Additionally, technologists have dramatically increased the number of digital transistors that can be integrated inexpensively into 32-nanometer and 14-nanometer semiconductors. “The added digital transistors enable precise compensation for the imperfections that inherently exist in the analog portions of the ADC,” Olsson adds. 

Furthermore, transistor performance has improved. “That allows us, with lower energy, to be able to sample a much larger bandwidth of RF spectrum. When you put those things together—better transistor performance, more transistors for calibration and new architectures of massive time interweaving enabled by the underlying integrated circuit technology—those are the things that really make this type of data converter possible,” the program manager elaborates.

Overall, the ACT program aims to shorten design cycles and updates for arrays and push past the traditional barriers that lead to 10-year development cycles, 20- to 30-year static life cycles and costly service-life extension programs. Researchers intend to develop a digitally interconnected building block from which larger systems could be formed. The desired building block will be composed from a common module and with a reconfigurable electromagnetic interface, making it scalable and customizable for each application without requiring a full redesign.

“The ACT program is really about building common hardware that can be reused across many different RF systems. That will allow us to share the development cost and reduce the time frame ... so that the department can upgrade its hardware [just as] Apple upgrades the hardware in its iPhone every couple of years, rather than it being a 10-year development and upgrade cycle,” Olsson adds.

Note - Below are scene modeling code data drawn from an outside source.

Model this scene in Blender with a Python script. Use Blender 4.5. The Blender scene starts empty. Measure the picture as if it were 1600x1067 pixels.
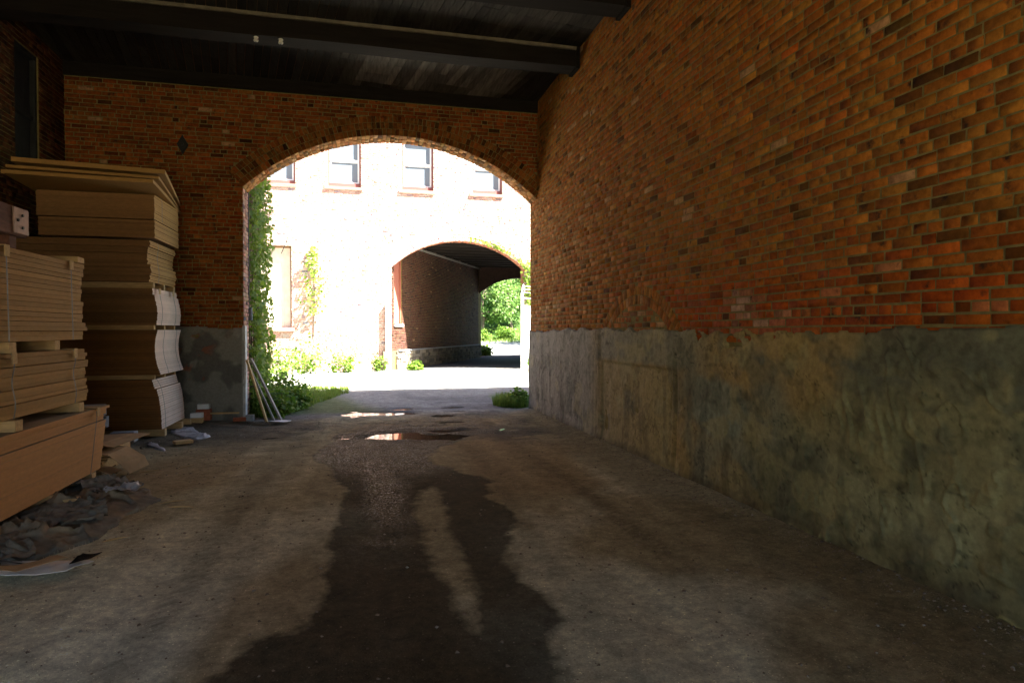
import bpy, bmesh, math, random
import numpy as np
from mathutils import Vector, Matrix
R = math.radians
random.seed(7); rng = np.random.default_rng(7)
S = bpy.context.scene
COL = S.collection

# ------------------------------------------------------------ camera, world, sun, exposure
cam_d = bpy.data.cameras.new("camera"); cam = bpy.data.objects.new("camera", cam_d); COL.objects.link(cam)
cam.location = (0, 0, 1.55); cam.rotation_euler = (R(90 - 1.03), 0, R(-13.5))
cam_d.lens = 22.5; cam_d.sensor_width = 36; cam_d.clip_end = 1500; cam_d.clip_start = 0.05
S.camera = cam
SUN = Vector((.50, -.27, .82)).normalized()
W = bpy.data.worlds.new("World"); S.world = W; W.use_nodes = True
wn = W.node_tree.nodes; wl = W.node_tree.links
sky = wn.new("ShaderNodeTexSky"); sky.sky_type = 'NISHITA'; sky.sun_disc = False
sky.sun_elevation = math.asin(SUN.z); sky.sun_rotation = math.atan2(SUN.x, SUN.y)
wl.new(sky.outputs[0], wn["Background"].inputs[0]); wn["Background"].inputs[1].default_value = 0.05
sd = bpy.data.lights.new("sun", 'SUN'); sd.energy = 5; sd.angle = R(.5); sd.color = (1, .93, .83)
so = bpy.data.objects.new("sun", sd); COL.objects.link(so); so.location = (20, -10, 30)
so.rotation_euler = SUN.to_track_quat('Z', 'Y').to_euler()
S.view_settings.view_transform = 'Standard'; S.view_settings.look = 'None'
S.view_settings.gamma = 1; S.view_settings.exposure = 3.65
S.cycles.max_bounces = 10; S.cycles.diffuse_bounces = 7; S.cycles.glossy_bounces = 4
S.cycles.transparent_max_bounces = 12; S.cycles.sample_clamp_indirect = 6

# ------------------------------------------------------------ numpy noise
_P = rng.random((256, 256))
def vnoise(x, y):
    xi = np.floor(x).astype(int); yi = np.floor(y).astype(int); fx = x - xi; fy = y - yi
    fx = fx*fx*(3-2*fx); fy = fy*fy*(3-2*fy)
    a = _P[xi & 255, yi & 255]; b = _P[(xi+1) & 255, yi & 255]; c = _P[xi & 255, (yi+1) & 255]; d = _P[(xi+1) & 255, (yi+1) & 255]
    return (a*(1-fx)+b*fx)*(1-fy) + (c*(1-fx)+d*fx)*fy
def fbm(x, y, o=4):
    x = np.asarray(x, float); y = np.asarray(y, float)
    s = 0; a = .5; t = 0
    for i in range(o):
        s = s + a*vnoise(x*2**i + 17.3*i, y*2**i + 9.1*i); t += a; a *= .5
    return s/t
def ss(a, b, x):
    t = np.clip((x-a)/(b-a), 0, 1); return t*t*(3-2*t)
def polysd(px, py, poly):
    """signed distance to a polygon, negative inside"""
    d = np.full(px.shape, 1e9); ins = np.zeros(px.shape, bool); n = len(poly)
    for i in range(n):
        x0, y0 = poly[i]; x1, y1 = poly[(i+1) % n]
        ex, ey = x1-x0, y1-y0; t = np.clip(((px-x0)*ex+(py-y0)*ey)/(ex*ex+ey*ey+1e-12), 0, 1)
        d = np.minimum(d, np.hypot(px-x0-t*ex, py-y0-t*ey))
        c = ((y0 > py) != (y1 > py)) & (px < (x1-x0)*(py-y0)/((y1-y0)+1e-12)+x0); ins ^= c
    return np.where(ins, -d, d)

# ------------------------------------------------------------ object helpers
def tag(o, label=None, cat=None, group=None, kind=None):
    if label: o['label'] = label
    if cat: o['category'] = cat
    if group: o['group'] = group
    if kind: o['kind'] = kind
    return o
def empty(name, loc=(0, 0, 0), label=None, cat=None, group=None):
    o = bpy.data.objects.new(name, None); COL.objects.link(o); o.location = loc; o.empty_display_size = .1
    return tag(o, label, cat, group)
def link(name, me, mat, parent=None, smooth=False):
    for m in (mat if isinstance(mat, (list, tuple)) else [mat]): me.materials.append(m)
    if smooth: me.polygons.foreach_set('use_smooth', [True]*len(me.polygons))
    o = bpy.data.objects.new(name, me); COL.objects.link(o)
    if parent:
        o.parent = parent
        # geometry is written in world space: undo the parent's placement
        bpy.context.view_layer.update(); o.matrix_parent_inverse = parent.matrix_world.inverted()
    return o
def npmesh(name, V, F, mat, parent=None, smooth=False, col=None, attrs=None, mi=None):
    """V (n,3); F list of tuples or (m,k) array"""
    me = bpy.data.meshes.new(name)
    V = np.asarray(V, np.float32)
    if isinstance(F, np.ndarray):
        m, k = F.shape
        me.vertices.add(len(V)); me.vertices.foreach_set('co', V.ravel())
        me.loops.add(m*k); me.loops.foreach_set('vertex_index', F.ravel().astype(np.int32))
        me.polygons.add(m); me.polygons.foreach_set('loop_start', np.arange(0, m*k, k, dtype=np.int32))
        me.update(calc_edges=True)
    else:
        me.from_pydata(V.tolist(), [], F); me.update()
    if col is not None:
        a = me.color_attributes.new('tone', 'FLOAT_COLOR', 'POINT')
        a.data.foreach_set('color', np.c_[col, np.ones(len(col))].astype(np.float32).ravel())
    for k_, v in (attrs or {}).items():
        a = me.attributes.new(k_, 'FLOAT', 'POINT'); a.data.foreach_set('value', np.asarray(v, np.float32).ravel())
    if mi is not None: me.polygons.foreach_set('material_index', mi)
    return link(name, me, mat, parent, smooth)

class MB:
    """collects boxes, tubes and prisms into one mesh"""
    def __init__(s): s.V = []; s.F = []; s.M = []
    def add(s, V, F, m=0):
        b = len(s.V); s.V += [tuple(v) for v in V]; s.F += [tuple(i+b for i in f) for f in F]; s.M += [m]*len(F); return s
    def box(s, x0, x1, y0, y1, z0, z1, M=None, j=0, m=0, fm=None, bev=0):
        if bev:
            bm = bmesh.new(); bmesh.ops.create_cube(bm, size=1)
            for v in bm.verts: v.co = (x0+(v.co.x+.5)*(x1-x0), y0+(v.co.y+.5)*(y1-y0), z0+(v.co.z+.5)*(z1-z0))
            bmesh.ops.bevel(bm, geom=bm.edges[:], offset=bev, segments=1, affect='EDGES')
            V = [v.co.copy() for v in bm.verts]; F = [tuple(v.index for v in f.verts) for f in bm.faces]; bm.free()
            if M: V = [M @ v for v in V]
            if j: V = [v + Vector((random.uniform(-j, j), random.uniform(-j, j), random.uniform(-j, j))) for v in V]
            return s.add(V, F, m)
        V = [Vector((x, y, z)) for z in (z0, z1) for y in (y0, y1) for x in (x0, x1)]
        if j: V = [v + Vector((random.uniform(-j, j), random.uniform(-j, j), random.uniform(-j, j))) for v in V]
        if M: V = [M @ v for v in V]
        F = [(0, 2, 3, 1), (4, 5, 7, 6), (0, 1, 5, 4), (2, 6, 7, 3), (0, 4, 6, 2), (1, 3, 7, 5)]  # -z +z -y +y -x +x
        b = len(s.V); s.V += [tuple(v) for v in V]; s.F += [tuple(i+b for i in f) for f in F]
        s.M += (fm or [m]*6); return s
    def tube(s, pts, r, n=6, m=0, caps=True):
        pts = [Vector(p) for p in pts]; rs = r if isinstance(r, (list, tuple)) else [r]*len(pts); V = []; F = []
        for i, p in enumerate(pts):
            t = (pts[min(i+1, len(pts)-1)] - pts[max(i-1, 0)]).normalized()
            a = t.cross(Vector((0, 0, 1)) if abs(t.z) < .9 else Vector((1, 0, 0))).normalized(); b = t.cross(a)
            for k in range(n):
                q = 2*math.pi*k/n; V.append(p + (a*math.cos(q) + b*math.sin(q))*rs[i])
        for i in range(len(pts)-1):
            for k in range(n): F.append((i*n+k, i*n+(k+1) % n, (i+1)*n+(k+1) % n, (i+1)*n+k))
        if caps: F.append(tuple(range(n))[::-1]); F.append(tuple((len(pts)-1)*n+k for k in range(n)))
        return s.add(V, F, m)
    def prism(s, poly, f0, f1, m=0):
        """poly 2D; f0,f1 map a 2D point to 3D on either side"""
        n = len(poly); V = [f0(*p) for p in poly] + [f1(*p) for p in poly]
        F = [tuple(range(n))[::-1], tuple(range(n, 2*n))] + [(i, (i+1) % n, n+(i+1) % n, n+i) for i in range(n)]
        return s.add(V, F, m)
    def build(s, name, mat, parent=None, smooth=False, fix=True):
        me = bpy.data.meshes.new(name); me.from_pydata([tuple(v) for v in s.V], [], s.F); me.update()
        o = link(name, me, mat, parent, smooth)
        if any(s.M): me.polygons.foreach_set('material_index', s.M)
        if fix:
            bm = bmesh.new(); bm.from_mesh(me); bmesh.ops.recalc_face_normals(bm, faces=bm.faces); bm.to_mesh(me); bm.free()
        return o
def copy_tree(o, parent=None):
    c = o.copy(); COL.objects.link(c); c.parent = parent
    for ch in o.children: copy_tree(ch, c)
    return c

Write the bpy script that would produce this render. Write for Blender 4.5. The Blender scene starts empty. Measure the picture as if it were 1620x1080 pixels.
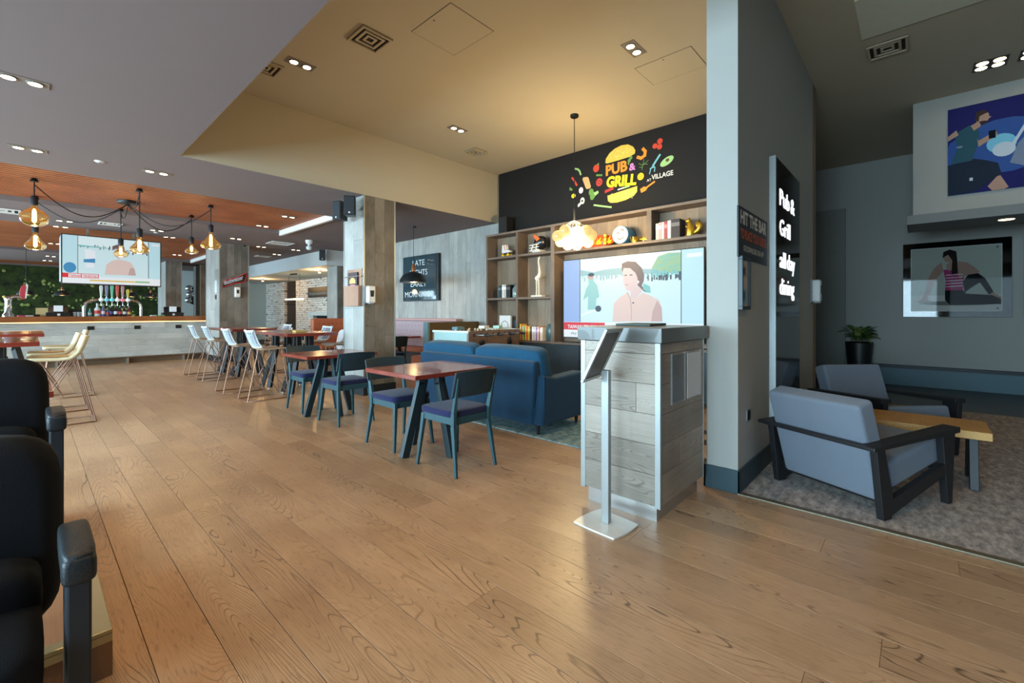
import bpy, bmesh, math, random
from mathutils import Vector, Matrix, Euler
random.seed(7)
PI = math.pi
scn = bpy.context.scene
C = scn.collection

# ------------------------------------------------------------------ camera, world, daylight, exposure
cam_d = bpy.data.cameras.new('camera'); cam = bpy.data.objects.new('camera', cam_d); C.objects.link(cam)
cam_d.sensor_width = 36.0; cam_d.lens = 700.0/1620*36; cam_d.shift_y = -(540-495)/1620; cam_d.clip_start = 0.05
CA = math.radians(42.5)
cam.location = (0, 0, 1.32); cam.rotation_euler = (PI/2, 0, CA-PI/2)
scn.camera = cam

world = bpy.data.worlds.new('world'); scn.world = world; world.use_nodes = True
wn = world.node_tree.nodes; wl = world.node_tree.links
bgn = wn['Background']; bgn.inputs[1].default_value = 0.5
bgn.inputs[0].default_value = (0.42, 0.66, 0.95, 1)

scn.view_settings.view_transform = 'Standard'; scn.view_settings.look = 'None'
scn.view_settings.exposure = 0.0; scn.view_settings.gamma = 1.0; scn.view_settings.use_curve_mapping = False

scn.cycles.max_bounces = 7; scn.cycles.diffuse_bounces = 3; scn.cycles.glossy_bounces = 3; scn.cycles.transmission_bounces = 4; scn.cycles.transparent_max_bounces = 8
scn.cycles.adaptive_threshold = 0.04; scn.cycles.sample_clamp_indirect = 6.0

DAY = (0.58, 0.84, 1.0); WARM = (1.0, 0.62, 0.26)
def light(name, typ, loc, energy, color, parent=None, **kw):
    d = bpy.data.lights.new(name, typ); d.energy = energy; d.color = color
    for k, v in kw.items(): setattr(d, k, v)
    o = bpy.data.objects.new(name, d); C.objects.link(o); o.location = loc
    if parent: o.parent = parent
    return o
def window_light(y, w, h=2.2, z=1.65, e=100):           # daylight entering at a window of the left wall
    o = light('window_daylight', 'AREA', (-4.38, y, z), e, DAY, shape='RECTANGLE', size=w, size_y=h, spread=math.radians(140))
    o.rotation_euler = (PI/2-math.radians(16), 0, -PI/2)      # skylight falls slightly downwards
WINDOWS = [(-2.2, 2.4), (0.6, 2.4), (3.4, 2.4), (6.2, 2.4), (9.0, 2.4), (12.0, 2.4), (15.5, 2.4), (19.0, 2.4), (22.5, 2.4)]
for i, (y, w) in enumerate(WINDOWS): window_light(y, w, e=(40, 330, 290, 310, 300, 260, 240, 240, 240)[i])

# ------------------------------------------------------------------ helpers
def S(r, g, b):
    f = lambda v: (v/255/12.92) if v/255 <= 0.04045 else ((v/255+0.055)/1.055)**2.4
    return (f(r), f(g), f(b), 1.0)
MC = {}
def nodes_of(name):
    m = bpy.data.materials.new(name); m.use_nodes = True
    nt = m.node_tree; return m, nt.nodes, nt.links, nt.nodes['Principled BSDF']
def M(name, col=None, rough=0.5, metal=0.0, emit=0.0, ecol=None, coat=0.0, trans=0.0, ior=1.45, var=0.06, nscale=18.0, bump=0.0, bscale=200.0, sheen=0.0, alpha=1.0, spec=0.5):
    """plain procedural material: colour broken up a little by noise, optional fine relief"""
    if name in MC: return MC[name]
    m, n, l, b = nodes_of(name); MC[name] = m
    b.inputs['Roughness'].default_value = rough; b.inputs['Metallic'].default_value = metal
    b.inputs['Coat Weight'].default_value = coat; b.inputs['Transmission Weight'].default_value = trans
    b.inputs['IOR'].default_value = ior; b.inputs['Sheen Weight'].default_value = sheen; b.inputs['Alpha'].default_value = alpha; b.inputs['Specular IOR Level'].default_value = spec
    tc = n.new('ShaderNodeTexCoord')
    if var > 0:
        no = n.new('ShaderNodeTexNoise'); no.inputs['Scale'].default_value = nscale; no.inputs['Detail'].default_value = 3
        l.new(tc.outputs['Object'], no.inputs['Vector'])
        mx = n.new('ShaderNodeMix'); mx.data_type = 'RGBA'
        mx.inputs[6].default_value = tuple(c*(1-var) for c in col[:3])+(1,); mx.inputs[7].default_value = tuple(min(1, c*(1+var)) for c in col[:3])+(1,)
        l.new(no.outputs['Fac'], mx.inputs[0]); l.new(mx.outputs[2], b.inputs['Base Color'])
    else: b.inputs['Base Color'].default_value = col
    if bump > 0:
        nb = n.new('ShaderNodeTexNoise'); nb.inputs['Scale'].default_value = bscale; nb.inputs['Detail'].default_value = 2
        l.new(tc.outputs['Object'], nb.inputs['Vector'])
        bp = n.new('ShaderNodeBump'); bp.inputs['Strength'].default_value = bump; bp.inputs['Distance'].default_value = 0.01
        l.new(nb.outputs['Fac'], bp.inputs['Height']); l.new(bp.outputs['Normal'], b.inputs['Normal'])
    if emit > 0:
        if var == 0 and not trans and alpha == 1: b.inputs['Base Color'].default_value = tuple(c*0.25 for c in col[:3])+(1,)
        m.cycles.emission_sampling = 'NONE' if emit < 4.9 or emit > 5.1 else 'AUTO'
        b.inputs['Emission Color'].default_value = ecol or col; b.inputs['Emission Strength'].default_value = emit
    return m
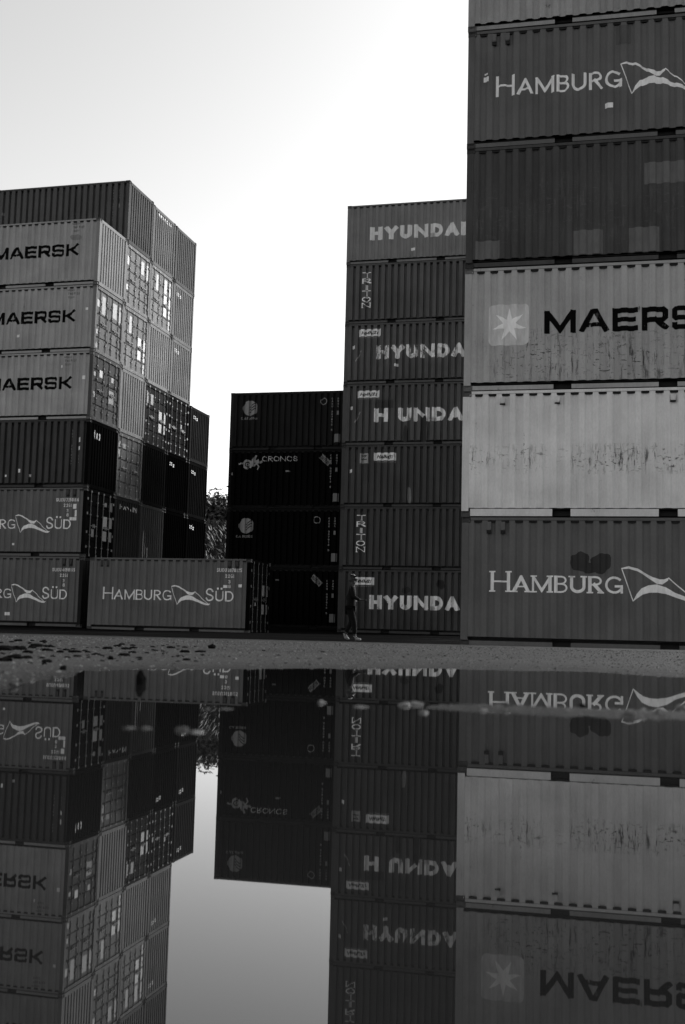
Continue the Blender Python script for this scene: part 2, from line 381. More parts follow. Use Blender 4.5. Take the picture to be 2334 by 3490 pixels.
def star(cx, cz, r, n=7):
    out = []
    for i in range(n):
        a = math.pi/2+2*math.pi*i/n; w_ = math.pi/n; k = .36*r
        out.append([Vector((cx, cz)), Vector((cx+k*math.cos(a-w_), cz+k*math.sin(a-w_))), Vector((cx+r*math.cos(a), cz+r*math.sin(a))), Vector((cx+k*math.cos(a+w_), cz+k*math.sin(a+w_)))])
    return out
def rrect(x0, x1, z0, z1, r):
    pts = []
    for cx, cz, a in ((x1-r, z1-r, 0), (x0+r, z1-r, 90), (x0+r, z0+r, 180), (x1-r, z0+r, 270)): pts += [Vector(p) for p in arc(cx, cz, r, r, a, a+90, 4)]
    return [pts]
def blot(cx, cz, rx, rz, seed, n=26):
    pts = []
    for i in range(n):
        a = 2*math.pi*i/n; k = 1+.35*noise.noise(Vector((math.cos(a)*1.6, math.sin(a)*1.6, seed*3.3)))
        pts.append(Vector((cx+rx*k*math.cos(a), cz+rz*k*math.sin(a))))
    return [[Vector((cx, cz)), pts[i], pts[(i+1) % n]] for i in range(n)]

# corrugation of the long sides and of the closed ends
LEN, WID, HGT = 6.058, 2.438, 2.598
def profile(a0, a1, n, dep, crest, slope):
    """breakpoints (position, depth) of a trapezoid corrugation"""
    p = (a1-a0)/n; bp = []
    for i in range(n):
        s = a0+i*p; c2 = (p-2*slope-crest)
        bp += [(s+.5*c2*0, 0.), (s+crest, 0.), (s+crest+slope, dep), (s+crest+slope+c2, dep)]
    return bp+[(a1, 0.)]
SIDE = profile(.14, LEN-.14, 21, .046, .10, .045)
SIDE_DEEP = profile(.14, LEN-.14, 21, .11, .152, .018)
ENDP = profile(.12, WID-.12, 10, .085, .12, .022)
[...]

Program officials estimate that developing a new phased array—and upgrading it when necessary—will take about half the time it does today. Cost savings could vary substantially, but Olsson estimates that the cost of hardware upgrades also could be halved. “What we’re trying to do is to make systems more modular so that we can put in specific components as they are upgraded, and we’re trying to make them more digital so that software and firmware can also add new capabilities,” he says.